Rumor has it, the entire contract may be scrapped within the next 3 months due to cash constraints.​

What after all those years and millions spent on putting submissions together etc it gets cancelled again..what a waste ..glad Im not a US tax payer!...in the meantime you are still left with rapidly aging tankers (not to mention other large chunks of the US Air Foce inventory) ..they cant go on forever.
 
What after all those years and millions spent on putting submissions together etc it gets cancelled again..what a waste ..glad Im not a US tax payer!...in the meantime you are still left with rapidly aging tankers (not to mention other large chunks of the US Air Foce inventory) ..they cant go on forever.

Suffice to say I don't think any of us would be surprised if this ends up happening based on current events and shortsightedness. We have seen major amounts of money spent on projects only to see them cut short or canceled outright. Bad part is that we end up paying higher unit and eventually overall costs due to lower/cut production numbers.
This Tanker business is a debacle when it should have been cut and dry. To add to what Ken said about the Air Force zig zagging on this, there was as always political influences in the hallowed halls between the lawmakers and the budget warfighters over in the DOD. If you ever dig deep enough into it, it can be bewildering more than enlightening.
 
With no ill will towards the northrop grumman line workers who would've been building it, there is no reason to buy foreign aircraft even if they have advantages. We've all but squandered our once mighty arospace industry and manufacturing capacity. We may not need tens of thousands of airplanes operational at any given time, but we should always retain the capacity to produce them. Buying defense assets from American companies is an investment.

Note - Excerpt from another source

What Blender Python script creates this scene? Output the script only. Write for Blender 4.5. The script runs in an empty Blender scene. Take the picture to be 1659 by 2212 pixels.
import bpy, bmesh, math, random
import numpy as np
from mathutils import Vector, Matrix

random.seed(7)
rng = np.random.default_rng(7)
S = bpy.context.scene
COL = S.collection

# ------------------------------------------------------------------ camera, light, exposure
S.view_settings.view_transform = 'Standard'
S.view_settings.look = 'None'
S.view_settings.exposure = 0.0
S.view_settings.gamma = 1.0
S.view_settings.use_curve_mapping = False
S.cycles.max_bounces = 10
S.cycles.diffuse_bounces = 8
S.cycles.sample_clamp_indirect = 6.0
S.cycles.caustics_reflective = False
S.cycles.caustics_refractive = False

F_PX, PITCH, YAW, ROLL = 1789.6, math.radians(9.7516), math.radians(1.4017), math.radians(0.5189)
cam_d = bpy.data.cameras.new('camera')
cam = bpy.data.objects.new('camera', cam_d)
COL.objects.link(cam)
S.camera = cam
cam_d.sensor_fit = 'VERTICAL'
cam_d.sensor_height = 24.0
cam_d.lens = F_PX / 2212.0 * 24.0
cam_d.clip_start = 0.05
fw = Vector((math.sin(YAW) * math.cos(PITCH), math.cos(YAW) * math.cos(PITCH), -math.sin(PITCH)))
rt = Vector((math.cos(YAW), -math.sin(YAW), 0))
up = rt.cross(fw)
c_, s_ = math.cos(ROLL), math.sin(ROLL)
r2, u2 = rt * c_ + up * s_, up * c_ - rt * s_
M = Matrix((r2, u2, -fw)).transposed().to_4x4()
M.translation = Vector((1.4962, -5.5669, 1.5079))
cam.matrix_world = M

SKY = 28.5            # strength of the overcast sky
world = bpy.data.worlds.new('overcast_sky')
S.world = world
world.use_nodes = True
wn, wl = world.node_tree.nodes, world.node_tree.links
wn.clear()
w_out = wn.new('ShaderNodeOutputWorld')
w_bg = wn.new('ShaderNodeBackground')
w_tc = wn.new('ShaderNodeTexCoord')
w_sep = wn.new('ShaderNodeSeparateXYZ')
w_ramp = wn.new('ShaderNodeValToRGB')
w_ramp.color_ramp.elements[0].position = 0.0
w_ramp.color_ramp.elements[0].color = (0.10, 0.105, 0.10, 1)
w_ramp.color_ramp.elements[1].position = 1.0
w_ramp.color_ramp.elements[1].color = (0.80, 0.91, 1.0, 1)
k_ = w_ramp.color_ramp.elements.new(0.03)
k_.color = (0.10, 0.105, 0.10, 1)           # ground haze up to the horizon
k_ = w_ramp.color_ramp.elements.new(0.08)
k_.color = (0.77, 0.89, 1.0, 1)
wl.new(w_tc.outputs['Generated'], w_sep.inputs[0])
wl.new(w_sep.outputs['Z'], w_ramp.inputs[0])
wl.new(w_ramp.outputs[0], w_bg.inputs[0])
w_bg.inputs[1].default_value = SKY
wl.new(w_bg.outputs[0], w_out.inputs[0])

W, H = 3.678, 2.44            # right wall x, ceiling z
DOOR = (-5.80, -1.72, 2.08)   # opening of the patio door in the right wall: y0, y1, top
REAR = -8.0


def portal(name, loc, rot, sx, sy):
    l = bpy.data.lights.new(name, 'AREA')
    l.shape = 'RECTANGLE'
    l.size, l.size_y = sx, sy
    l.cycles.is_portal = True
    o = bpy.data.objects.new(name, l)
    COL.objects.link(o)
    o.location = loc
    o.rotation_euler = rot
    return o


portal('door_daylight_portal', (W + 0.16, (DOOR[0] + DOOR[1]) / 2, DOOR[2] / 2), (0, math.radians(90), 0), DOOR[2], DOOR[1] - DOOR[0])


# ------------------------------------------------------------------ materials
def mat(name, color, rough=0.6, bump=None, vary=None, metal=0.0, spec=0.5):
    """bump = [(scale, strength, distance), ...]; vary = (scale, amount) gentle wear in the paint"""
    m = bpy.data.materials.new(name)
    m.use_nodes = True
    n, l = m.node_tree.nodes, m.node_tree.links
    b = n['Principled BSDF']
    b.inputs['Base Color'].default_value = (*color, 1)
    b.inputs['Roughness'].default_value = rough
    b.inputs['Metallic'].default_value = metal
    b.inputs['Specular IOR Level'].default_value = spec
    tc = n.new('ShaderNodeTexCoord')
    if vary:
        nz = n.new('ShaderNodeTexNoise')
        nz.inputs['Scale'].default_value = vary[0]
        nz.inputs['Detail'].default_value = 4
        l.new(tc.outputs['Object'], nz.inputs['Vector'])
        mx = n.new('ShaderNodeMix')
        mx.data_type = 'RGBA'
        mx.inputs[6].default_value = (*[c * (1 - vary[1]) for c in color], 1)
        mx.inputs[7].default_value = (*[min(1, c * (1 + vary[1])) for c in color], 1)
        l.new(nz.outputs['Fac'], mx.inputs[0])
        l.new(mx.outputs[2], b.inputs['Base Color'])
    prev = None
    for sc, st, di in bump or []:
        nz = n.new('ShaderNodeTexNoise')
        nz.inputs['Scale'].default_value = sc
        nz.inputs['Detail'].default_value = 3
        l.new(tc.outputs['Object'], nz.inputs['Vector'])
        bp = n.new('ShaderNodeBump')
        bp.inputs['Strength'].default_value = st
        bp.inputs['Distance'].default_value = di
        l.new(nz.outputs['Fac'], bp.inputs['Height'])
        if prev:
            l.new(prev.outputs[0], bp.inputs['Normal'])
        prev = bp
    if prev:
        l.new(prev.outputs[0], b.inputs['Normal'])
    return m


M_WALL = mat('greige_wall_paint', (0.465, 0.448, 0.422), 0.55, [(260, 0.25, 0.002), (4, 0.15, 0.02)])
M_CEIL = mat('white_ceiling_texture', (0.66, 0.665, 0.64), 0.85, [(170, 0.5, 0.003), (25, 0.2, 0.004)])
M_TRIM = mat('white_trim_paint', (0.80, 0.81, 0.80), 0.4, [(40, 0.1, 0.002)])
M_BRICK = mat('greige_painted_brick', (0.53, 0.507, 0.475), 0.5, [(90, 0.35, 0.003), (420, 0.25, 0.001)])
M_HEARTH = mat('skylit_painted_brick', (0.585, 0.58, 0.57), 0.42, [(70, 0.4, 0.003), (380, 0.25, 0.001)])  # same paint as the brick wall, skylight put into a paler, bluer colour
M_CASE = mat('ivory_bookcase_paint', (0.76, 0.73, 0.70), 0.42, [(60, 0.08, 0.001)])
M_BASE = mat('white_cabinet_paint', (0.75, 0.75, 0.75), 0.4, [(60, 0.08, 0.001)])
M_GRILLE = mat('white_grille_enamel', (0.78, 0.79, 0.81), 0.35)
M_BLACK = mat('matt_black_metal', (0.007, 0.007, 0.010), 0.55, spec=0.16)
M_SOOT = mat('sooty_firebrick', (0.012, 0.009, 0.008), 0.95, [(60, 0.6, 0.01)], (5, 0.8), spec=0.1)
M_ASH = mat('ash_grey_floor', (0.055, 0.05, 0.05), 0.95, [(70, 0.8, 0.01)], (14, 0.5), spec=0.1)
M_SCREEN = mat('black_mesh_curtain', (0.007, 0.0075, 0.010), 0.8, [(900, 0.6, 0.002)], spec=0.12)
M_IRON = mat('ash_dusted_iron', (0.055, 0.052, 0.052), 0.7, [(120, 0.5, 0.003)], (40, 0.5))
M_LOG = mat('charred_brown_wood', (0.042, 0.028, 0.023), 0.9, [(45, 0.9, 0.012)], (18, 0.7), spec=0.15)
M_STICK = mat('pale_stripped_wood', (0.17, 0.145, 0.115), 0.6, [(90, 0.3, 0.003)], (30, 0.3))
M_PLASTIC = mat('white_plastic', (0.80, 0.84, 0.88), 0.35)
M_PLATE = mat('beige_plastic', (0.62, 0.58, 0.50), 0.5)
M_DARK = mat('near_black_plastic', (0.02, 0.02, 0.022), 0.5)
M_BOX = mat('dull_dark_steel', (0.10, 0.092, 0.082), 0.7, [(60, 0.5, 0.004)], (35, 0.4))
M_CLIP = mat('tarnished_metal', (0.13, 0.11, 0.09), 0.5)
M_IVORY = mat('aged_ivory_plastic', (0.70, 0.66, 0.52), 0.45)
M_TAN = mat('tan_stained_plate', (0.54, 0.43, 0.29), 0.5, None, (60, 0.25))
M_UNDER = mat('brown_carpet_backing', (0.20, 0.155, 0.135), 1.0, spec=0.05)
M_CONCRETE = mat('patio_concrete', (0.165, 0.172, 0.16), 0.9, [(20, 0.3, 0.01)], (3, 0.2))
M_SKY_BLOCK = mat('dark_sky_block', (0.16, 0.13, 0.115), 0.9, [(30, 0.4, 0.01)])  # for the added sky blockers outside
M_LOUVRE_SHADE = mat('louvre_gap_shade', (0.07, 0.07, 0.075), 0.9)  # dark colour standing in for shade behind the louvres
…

One of my jobs is as the general manager of a general engineering and contracting company. Winning a bid by default is still winning. There are SOOOO many things that can happen, such as changed specs, RFIs, change orders and insider bidding. Sometimes you are only allowed to compete as a gomer bull because management firms know that you can't be competitive, and the competition is truly stiff these days. Major defense acquisitions are already brutally hard and costly these days, the playing field should've been different from the start. The specs should've been the specs, and that should've been it. No specs should've ever been altered based on what companies had to offer, no matter how few people are bidding.

to all: 767s are 757s with fat bodies.
 
I don't think this one gets undone because of the dire need for these tankers. If we don't build them PDQ we might as well shut down the USAF! Our entire aerospace defense effort is built upon the foundations of in-flight refueling.

If it does, then we are frankly screwed as a nation, and I mean in ways we haven't seen since the 1930's. And history had one very tragic and painful lesson to several nations who thought immediate savings on defense spending was a good idea, only to find out within ten years it would have been a frightfully small percentage of the resulting war.